Among the entries below, extract exactly the lines that run from the one with "What Blender Python" through the one with "Vector((0, 0, CAMH))+(F+RV*((u-990)/FPX)-UV*((v-660)/FPX))*d", both ends included.

┌──

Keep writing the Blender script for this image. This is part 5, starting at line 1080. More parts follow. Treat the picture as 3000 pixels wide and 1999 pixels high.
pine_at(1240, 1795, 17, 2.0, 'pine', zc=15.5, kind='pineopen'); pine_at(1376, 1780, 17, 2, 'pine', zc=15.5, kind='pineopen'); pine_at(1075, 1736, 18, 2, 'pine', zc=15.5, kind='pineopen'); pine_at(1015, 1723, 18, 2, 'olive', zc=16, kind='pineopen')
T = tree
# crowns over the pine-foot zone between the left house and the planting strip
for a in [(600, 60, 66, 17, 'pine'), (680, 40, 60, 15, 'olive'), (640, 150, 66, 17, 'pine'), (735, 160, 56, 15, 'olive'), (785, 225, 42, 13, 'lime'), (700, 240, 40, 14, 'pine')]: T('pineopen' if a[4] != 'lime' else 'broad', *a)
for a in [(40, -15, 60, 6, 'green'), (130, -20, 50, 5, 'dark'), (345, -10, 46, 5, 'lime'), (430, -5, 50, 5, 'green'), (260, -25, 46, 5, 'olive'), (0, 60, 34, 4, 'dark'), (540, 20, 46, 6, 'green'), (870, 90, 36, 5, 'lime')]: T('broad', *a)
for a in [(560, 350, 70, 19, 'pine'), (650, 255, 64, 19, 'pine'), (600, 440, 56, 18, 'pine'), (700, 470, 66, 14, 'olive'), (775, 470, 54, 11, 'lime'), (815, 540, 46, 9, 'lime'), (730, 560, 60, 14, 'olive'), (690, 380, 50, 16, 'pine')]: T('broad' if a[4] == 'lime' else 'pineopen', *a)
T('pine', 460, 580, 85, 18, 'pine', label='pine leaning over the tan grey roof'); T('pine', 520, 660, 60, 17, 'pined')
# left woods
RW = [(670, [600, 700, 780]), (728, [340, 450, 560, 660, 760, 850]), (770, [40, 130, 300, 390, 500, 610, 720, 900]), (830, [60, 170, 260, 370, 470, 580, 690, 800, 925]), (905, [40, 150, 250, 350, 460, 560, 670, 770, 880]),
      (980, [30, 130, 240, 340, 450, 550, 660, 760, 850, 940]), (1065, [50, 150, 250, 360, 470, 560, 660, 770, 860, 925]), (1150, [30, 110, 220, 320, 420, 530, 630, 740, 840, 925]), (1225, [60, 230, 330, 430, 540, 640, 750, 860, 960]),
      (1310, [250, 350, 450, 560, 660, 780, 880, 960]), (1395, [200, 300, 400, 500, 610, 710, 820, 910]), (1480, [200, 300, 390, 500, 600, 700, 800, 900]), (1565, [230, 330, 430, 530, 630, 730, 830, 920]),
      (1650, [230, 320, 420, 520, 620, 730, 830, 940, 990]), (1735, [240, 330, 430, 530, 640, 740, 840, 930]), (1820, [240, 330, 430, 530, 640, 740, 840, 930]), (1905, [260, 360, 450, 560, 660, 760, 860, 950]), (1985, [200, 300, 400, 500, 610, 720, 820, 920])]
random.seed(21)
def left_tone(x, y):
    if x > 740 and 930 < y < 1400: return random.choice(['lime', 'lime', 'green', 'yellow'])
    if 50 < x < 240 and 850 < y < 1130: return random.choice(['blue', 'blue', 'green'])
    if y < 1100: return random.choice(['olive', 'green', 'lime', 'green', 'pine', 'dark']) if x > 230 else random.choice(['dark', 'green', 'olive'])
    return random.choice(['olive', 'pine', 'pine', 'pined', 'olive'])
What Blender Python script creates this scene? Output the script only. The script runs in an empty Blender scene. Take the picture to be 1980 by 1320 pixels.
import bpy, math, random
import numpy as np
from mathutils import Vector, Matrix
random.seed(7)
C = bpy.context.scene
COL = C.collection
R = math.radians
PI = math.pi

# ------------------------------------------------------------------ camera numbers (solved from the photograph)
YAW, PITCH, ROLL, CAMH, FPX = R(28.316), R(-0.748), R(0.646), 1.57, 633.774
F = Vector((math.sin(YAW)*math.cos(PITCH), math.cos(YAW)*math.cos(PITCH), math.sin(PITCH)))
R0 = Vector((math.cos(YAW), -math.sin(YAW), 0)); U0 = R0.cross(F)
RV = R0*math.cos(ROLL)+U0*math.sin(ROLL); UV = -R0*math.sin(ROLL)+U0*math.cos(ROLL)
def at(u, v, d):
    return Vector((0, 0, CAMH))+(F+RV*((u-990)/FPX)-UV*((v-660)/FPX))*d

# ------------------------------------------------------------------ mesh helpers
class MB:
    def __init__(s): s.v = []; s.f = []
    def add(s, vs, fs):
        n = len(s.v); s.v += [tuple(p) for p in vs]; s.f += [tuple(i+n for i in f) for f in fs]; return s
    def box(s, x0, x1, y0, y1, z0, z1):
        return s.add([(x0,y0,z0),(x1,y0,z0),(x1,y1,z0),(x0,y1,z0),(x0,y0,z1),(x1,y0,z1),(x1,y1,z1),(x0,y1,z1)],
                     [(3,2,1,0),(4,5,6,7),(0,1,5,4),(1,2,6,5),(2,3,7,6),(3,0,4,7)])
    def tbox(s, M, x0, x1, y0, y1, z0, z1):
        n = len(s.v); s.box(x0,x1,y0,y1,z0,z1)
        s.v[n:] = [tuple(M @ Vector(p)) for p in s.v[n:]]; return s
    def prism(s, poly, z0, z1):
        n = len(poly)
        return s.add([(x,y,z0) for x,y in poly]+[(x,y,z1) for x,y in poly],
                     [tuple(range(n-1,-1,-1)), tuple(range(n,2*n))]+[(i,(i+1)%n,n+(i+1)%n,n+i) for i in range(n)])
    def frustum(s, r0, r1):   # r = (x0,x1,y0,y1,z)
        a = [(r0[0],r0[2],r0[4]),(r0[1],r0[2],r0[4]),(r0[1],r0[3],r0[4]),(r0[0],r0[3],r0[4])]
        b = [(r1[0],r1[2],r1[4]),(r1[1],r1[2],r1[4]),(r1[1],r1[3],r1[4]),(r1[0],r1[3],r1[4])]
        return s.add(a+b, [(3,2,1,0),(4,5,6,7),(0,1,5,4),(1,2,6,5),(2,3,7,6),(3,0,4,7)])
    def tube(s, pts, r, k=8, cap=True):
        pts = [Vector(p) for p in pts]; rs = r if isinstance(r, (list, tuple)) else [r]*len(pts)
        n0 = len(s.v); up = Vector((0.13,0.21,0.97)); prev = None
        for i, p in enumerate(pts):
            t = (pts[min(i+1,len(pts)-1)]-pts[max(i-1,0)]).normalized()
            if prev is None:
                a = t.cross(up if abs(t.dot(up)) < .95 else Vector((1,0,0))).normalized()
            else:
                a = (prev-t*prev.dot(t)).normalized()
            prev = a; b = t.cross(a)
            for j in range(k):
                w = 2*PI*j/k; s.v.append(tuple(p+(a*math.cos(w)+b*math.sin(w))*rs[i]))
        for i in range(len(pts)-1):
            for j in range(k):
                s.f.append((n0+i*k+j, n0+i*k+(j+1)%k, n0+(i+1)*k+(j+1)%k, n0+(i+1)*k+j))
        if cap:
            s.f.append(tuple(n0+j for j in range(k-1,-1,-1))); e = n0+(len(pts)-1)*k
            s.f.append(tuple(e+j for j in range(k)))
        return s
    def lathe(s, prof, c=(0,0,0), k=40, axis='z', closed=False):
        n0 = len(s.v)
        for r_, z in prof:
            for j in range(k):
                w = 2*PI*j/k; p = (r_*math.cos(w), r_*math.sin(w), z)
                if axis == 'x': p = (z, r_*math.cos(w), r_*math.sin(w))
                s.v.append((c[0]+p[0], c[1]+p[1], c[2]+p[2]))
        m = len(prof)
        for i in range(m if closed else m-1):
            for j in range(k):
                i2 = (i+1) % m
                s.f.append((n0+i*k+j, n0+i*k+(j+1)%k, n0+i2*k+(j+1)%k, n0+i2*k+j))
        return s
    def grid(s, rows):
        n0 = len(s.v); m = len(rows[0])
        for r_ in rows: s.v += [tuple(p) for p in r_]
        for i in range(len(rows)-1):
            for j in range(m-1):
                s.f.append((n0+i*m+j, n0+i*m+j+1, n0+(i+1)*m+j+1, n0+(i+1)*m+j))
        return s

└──

_Task solution_
What Blender Python script creates this scene? Output the script only. The script runs in an empty Blender scene. Take the picture to be 1980 by 1320 pixels.
import bpy, math, random
import numpy as np
from mathutils import Vector, Matrix
random.seed(7)
C = bpy.context.scene
COL = C.collection
R = math.radians
PI = math.pi

# ------------------------------------------------------------------ camera numbers (solved from the photograph)
YAW, PITCH, ROLL, CAMH, FPX = R(28.316), R(-0.748), R(0.646), 1.57, 633.774
F = Vector((math.sin(YAW)*math.cos(PITCH), math.cos(YAW)*math.cos(PITCH), math.sin(PITCH)))
R0 = Vector((math.cos(YAW), -math.sin(YAW), 0)); U0 = R0.cross(F)
RV = R0*math.cos(ROLL)+U0*math.sin(ROLL); UV = -R0*math.sin(ROLL)+U0*math.cos(ROLL)
def at(u, v, d):
    return Vector((0, 0, CAMH))+(F+RV*((u-990)/FPX)-UV*((v-660)/FPX))*d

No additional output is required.